Problem — Go through the listing and pick out each line with the word "from" in it.

....

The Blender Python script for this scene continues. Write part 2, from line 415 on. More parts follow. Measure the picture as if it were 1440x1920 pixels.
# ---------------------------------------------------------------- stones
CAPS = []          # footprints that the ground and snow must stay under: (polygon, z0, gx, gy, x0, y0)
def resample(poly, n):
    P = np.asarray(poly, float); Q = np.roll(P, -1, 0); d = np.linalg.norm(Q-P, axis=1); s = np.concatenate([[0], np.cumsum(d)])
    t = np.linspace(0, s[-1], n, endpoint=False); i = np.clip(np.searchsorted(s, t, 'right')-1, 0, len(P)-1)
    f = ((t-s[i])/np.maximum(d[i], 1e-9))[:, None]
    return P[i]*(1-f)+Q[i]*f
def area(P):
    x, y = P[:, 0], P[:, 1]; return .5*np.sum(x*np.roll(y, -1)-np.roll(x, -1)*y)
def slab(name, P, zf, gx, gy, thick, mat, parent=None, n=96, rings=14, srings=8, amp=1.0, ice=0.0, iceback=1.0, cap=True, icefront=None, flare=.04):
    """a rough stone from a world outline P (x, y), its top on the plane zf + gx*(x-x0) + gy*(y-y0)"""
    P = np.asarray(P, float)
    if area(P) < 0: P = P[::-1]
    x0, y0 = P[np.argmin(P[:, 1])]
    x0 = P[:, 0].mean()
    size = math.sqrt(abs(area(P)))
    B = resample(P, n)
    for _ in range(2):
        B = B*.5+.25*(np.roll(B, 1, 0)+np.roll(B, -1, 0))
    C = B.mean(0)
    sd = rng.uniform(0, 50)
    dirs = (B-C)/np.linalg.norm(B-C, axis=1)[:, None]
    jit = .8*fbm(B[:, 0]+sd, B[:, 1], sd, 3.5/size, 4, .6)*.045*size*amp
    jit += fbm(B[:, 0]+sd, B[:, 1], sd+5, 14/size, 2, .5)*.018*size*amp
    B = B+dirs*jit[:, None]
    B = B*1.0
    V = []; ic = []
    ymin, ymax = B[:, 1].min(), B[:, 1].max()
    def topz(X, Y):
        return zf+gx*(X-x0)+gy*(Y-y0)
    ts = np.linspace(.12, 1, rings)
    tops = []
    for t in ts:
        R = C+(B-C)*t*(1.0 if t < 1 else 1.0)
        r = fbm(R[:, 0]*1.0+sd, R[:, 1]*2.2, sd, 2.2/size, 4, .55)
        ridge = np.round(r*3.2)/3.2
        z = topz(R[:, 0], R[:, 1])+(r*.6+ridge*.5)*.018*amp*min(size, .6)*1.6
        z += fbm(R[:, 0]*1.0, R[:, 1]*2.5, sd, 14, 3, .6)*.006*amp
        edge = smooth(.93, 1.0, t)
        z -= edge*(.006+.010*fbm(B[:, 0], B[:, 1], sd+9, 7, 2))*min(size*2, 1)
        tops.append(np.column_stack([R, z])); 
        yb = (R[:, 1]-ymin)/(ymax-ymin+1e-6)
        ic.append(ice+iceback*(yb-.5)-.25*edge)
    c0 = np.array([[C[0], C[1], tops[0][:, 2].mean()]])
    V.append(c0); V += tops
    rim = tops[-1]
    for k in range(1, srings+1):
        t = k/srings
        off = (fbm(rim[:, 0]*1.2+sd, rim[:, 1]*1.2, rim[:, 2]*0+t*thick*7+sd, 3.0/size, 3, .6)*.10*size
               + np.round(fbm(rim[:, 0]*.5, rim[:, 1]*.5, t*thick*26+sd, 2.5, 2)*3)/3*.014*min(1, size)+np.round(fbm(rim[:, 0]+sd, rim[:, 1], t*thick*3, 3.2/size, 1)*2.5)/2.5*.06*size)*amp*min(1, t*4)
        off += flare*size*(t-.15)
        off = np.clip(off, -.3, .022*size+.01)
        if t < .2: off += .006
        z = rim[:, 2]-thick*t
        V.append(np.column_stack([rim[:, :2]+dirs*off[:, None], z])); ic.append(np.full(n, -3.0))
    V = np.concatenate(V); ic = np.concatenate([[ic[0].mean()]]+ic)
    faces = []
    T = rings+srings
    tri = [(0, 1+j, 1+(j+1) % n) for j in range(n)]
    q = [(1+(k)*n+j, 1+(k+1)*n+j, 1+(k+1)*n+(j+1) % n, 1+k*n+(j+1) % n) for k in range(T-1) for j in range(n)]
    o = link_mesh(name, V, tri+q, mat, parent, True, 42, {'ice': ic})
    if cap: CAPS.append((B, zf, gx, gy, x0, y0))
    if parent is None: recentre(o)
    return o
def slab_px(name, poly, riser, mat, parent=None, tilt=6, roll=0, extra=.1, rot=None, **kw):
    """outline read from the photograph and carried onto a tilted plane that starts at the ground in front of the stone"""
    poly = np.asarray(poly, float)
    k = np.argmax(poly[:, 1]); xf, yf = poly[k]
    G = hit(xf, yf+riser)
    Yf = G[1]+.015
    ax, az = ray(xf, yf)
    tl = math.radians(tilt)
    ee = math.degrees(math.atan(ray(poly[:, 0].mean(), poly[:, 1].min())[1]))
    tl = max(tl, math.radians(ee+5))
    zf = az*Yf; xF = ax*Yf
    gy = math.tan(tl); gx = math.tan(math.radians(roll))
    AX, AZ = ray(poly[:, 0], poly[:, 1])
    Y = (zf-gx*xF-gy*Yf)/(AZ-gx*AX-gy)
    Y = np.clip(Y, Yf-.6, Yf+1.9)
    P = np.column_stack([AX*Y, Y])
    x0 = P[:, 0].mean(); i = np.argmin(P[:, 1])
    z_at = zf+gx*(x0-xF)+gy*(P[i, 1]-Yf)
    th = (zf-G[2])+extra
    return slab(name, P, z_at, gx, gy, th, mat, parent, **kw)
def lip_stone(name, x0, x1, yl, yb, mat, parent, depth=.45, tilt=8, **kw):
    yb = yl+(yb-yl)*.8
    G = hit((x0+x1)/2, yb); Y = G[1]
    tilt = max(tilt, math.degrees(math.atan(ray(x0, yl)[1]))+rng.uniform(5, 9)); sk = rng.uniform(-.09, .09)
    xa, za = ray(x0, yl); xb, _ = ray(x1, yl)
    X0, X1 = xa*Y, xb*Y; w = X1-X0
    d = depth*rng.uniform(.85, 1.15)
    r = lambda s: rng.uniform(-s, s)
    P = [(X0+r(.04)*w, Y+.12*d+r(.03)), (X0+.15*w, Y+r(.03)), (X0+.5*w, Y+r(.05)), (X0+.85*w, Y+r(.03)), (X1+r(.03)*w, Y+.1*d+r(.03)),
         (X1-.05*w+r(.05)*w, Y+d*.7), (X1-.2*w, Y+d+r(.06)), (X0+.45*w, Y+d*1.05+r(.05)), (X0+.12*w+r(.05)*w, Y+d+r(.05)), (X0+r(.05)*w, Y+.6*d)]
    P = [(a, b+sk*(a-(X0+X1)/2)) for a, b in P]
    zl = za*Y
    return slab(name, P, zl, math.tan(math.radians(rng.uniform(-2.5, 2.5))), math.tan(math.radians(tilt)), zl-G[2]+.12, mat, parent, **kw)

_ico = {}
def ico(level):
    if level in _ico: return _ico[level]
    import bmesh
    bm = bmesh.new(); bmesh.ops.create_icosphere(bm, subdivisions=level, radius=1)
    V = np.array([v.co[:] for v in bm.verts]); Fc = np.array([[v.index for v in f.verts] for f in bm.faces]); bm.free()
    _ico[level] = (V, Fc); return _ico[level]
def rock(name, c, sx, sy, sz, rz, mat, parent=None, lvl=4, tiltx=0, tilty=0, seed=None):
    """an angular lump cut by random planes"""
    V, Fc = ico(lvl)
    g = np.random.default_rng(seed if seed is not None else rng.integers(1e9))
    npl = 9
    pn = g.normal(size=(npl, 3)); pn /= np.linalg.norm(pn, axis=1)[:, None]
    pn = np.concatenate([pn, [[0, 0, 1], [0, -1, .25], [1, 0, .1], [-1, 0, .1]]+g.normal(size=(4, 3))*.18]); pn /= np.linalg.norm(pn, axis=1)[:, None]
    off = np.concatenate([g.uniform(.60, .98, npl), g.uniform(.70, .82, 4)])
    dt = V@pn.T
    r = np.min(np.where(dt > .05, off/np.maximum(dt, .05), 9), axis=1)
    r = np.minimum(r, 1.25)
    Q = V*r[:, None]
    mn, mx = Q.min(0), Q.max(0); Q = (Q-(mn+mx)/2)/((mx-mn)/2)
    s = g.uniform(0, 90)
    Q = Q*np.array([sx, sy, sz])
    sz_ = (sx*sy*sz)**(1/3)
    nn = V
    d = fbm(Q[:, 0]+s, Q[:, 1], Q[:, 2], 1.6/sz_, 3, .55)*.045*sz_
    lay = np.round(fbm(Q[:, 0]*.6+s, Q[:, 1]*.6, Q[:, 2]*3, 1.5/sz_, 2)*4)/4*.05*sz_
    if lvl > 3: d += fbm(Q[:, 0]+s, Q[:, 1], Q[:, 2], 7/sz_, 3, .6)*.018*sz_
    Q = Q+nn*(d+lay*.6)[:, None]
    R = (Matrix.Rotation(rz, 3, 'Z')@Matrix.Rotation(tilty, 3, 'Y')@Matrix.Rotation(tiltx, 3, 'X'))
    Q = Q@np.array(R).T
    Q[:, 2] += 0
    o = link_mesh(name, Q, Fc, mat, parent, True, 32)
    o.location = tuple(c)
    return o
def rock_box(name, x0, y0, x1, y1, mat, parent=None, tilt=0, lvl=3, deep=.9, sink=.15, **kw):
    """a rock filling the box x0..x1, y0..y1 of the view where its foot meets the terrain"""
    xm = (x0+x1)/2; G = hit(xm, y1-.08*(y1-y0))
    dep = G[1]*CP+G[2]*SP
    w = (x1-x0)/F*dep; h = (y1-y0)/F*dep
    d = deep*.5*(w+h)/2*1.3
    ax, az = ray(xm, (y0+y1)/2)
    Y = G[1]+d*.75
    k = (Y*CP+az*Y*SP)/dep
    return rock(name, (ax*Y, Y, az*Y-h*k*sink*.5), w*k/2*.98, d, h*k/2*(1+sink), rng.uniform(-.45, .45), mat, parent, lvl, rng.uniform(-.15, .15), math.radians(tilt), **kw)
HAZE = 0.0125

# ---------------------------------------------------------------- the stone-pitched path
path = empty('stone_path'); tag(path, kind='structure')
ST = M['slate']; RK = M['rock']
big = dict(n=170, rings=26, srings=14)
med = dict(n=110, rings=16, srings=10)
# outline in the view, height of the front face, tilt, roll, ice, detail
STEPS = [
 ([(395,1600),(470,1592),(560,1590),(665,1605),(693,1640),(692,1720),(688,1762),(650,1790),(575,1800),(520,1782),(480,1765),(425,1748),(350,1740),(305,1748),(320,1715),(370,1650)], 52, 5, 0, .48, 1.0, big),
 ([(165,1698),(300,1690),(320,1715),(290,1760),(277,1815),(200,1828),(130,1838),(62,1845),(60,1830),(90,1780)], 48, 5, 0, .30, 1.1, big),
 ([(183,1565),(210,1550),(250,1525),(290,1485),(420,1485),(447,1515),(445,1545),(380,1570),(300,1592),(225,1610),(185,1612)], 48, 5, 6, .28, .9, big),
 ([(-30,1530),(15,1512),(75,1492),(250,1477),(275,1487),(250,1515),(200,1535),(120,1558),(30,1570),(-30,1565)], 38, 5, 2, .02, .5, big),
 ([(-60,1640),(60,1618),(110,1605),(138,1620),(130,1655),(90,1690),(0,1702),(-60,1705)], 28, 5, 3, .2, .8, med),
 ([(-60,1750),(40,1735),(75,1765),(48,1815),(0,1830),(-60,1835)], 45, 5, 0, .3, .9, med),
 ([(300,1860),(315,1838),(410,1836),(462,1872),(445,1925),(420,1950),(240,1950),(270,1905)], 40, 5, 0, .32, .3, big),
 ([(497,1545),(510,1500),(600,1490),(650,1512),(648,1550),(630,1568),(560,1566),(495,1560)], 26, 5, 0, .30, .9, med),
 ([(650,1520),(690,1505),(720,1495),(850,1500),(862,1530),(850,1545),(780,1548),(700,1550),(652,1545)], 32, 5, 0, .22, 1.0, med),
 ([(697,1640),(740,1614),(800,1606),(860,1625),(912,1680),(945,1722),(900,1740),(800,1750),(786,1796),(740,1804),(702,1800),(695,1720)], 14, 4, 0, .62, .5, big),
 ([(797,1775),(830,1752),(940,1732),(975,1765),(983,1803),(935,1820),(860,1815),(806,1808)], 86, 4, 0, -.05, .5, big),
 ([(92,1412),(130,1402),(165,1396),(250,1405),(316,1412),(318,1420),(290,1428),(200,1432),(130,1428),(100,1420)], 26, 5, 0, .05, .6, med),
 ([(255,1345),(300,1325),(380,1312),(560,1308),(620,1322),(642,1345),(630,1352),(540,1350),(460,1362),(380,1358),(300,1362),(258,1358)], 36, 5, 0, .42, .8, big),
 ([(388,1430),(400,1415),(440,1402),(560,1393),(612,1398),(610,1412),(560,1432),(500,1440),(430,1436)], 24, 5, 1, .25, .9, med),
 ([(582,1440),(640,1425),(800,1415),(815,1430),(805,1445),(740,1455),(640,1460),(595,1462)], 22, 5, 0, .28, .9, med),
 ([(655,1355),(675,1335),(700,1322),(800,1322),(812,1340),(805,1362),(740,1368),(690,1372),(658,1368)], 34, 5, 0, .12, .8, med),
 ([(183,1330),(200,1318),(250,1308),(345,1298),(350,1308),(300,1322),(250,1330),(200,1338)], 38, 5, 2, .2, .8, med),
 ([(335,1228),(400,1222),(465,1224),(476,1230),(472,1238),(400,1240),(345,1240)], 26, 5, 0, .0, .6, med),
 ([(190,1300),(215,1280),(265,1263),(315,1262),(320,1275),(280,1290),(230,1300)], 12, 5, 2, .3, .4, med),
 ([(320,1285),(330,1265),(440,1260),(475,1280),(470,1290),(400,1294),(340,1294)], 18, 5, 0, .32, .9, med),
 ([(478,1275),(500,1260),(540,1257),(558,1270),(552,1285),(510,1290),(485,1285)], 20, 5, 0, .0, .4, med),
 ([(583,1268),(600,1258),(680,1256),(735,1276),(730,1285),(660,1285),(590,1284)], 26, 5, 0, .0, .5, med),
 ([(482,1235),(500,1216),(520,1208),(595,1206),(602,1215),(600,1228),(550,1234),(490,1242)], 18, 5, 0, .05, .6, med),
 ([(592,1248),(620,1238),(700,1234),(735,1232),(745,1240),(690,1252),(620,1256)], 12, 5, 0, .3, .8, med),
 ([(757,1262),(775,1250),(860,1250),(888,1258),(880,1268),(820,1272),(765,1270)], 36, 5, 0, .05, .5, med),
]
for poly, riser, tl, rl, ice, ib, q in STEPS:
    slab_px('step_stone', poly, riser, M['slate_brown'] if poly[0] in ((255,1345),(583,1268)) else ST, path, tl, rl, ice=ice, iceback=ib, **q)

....

Solution for this task —
The Blender Python script for this scene continues. Write part 2, from line 415 on. More parts follow. Measure the picture as if it were 1440x1920 pixels.
    """a rough stone from a world outline P (x, y), its top on the plane zf + gx*(x-x0) + gy*(y-y0)"""
    """outline read from the photograph and carried onto a tilted plane that starts at the ground in front of the stone"""